The conservative instinct hardens into the conservative doctrine that the foundations of society are endangered by any alterations in the structure. It is only recently that men have been abandoning the belief that the welfare of a state depends on rigid stability and on the preservation of its traditions and institutions unchanged. Wherever that belief prevails, novel opinions are felt to be dangerous as well as annoying, and any one who asks inconvenient questions about the why and the wherefore of accepted principles is considered a pestilent person.

The conservative instinct, and the conservative doctrine which is its consequence, are strengthened by superstition. If the social structure, including the whole body of customs and opinions, is associated intimately with religious belief and is supposed to be under divine patronage, criticism of the social order savours of impiety, while criticism of the religious belief is a direct challenge to the wrath of supernatural powers.
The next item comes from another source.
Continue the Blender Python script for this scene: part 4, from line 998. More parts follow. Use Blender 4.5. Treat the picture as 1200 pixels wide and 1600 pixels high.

The psychological motives which produce a conservative spirit hostile to new ideas are reinforced by the active opposition of certain powerful sections of the community, such as a class, a caste, or a priesthood, whose interests are bound up with the maintenance of the established order and the ideas on which it rests.

Let us suppose, for instance, that a people believes that solar eclipses are signs employed by their Deity for the special purpose of communicating useful information to them, and that a clever man discovers the true cause of eclipses. His compatriots in the first place dislike his discovery because they find it very difficult to reconcile with their other ideas; in the second place, it disturbs them, because it upsets an arrangement which they consider highly advantageous to their community; finally, it frightens them, as an offence to their Divinity. The priests, one of whose functions is to interpret the divine signs, are alarmed and enraged at a doctrine which menaces their power.
In prehistoric days, these motives, operating  strongly, must have made change slow in communities which progressed, and hindered some communities from progressing at all. But they have continued to operate more or less throughout history, obstructing knowledge and progress. We can observe them at work to−day even in the most advanced societies, where they have no longer the power to arrest development or repress the publication of revolutionary opinions. We still meet people who consider a new idea an annoyance and probably a danger.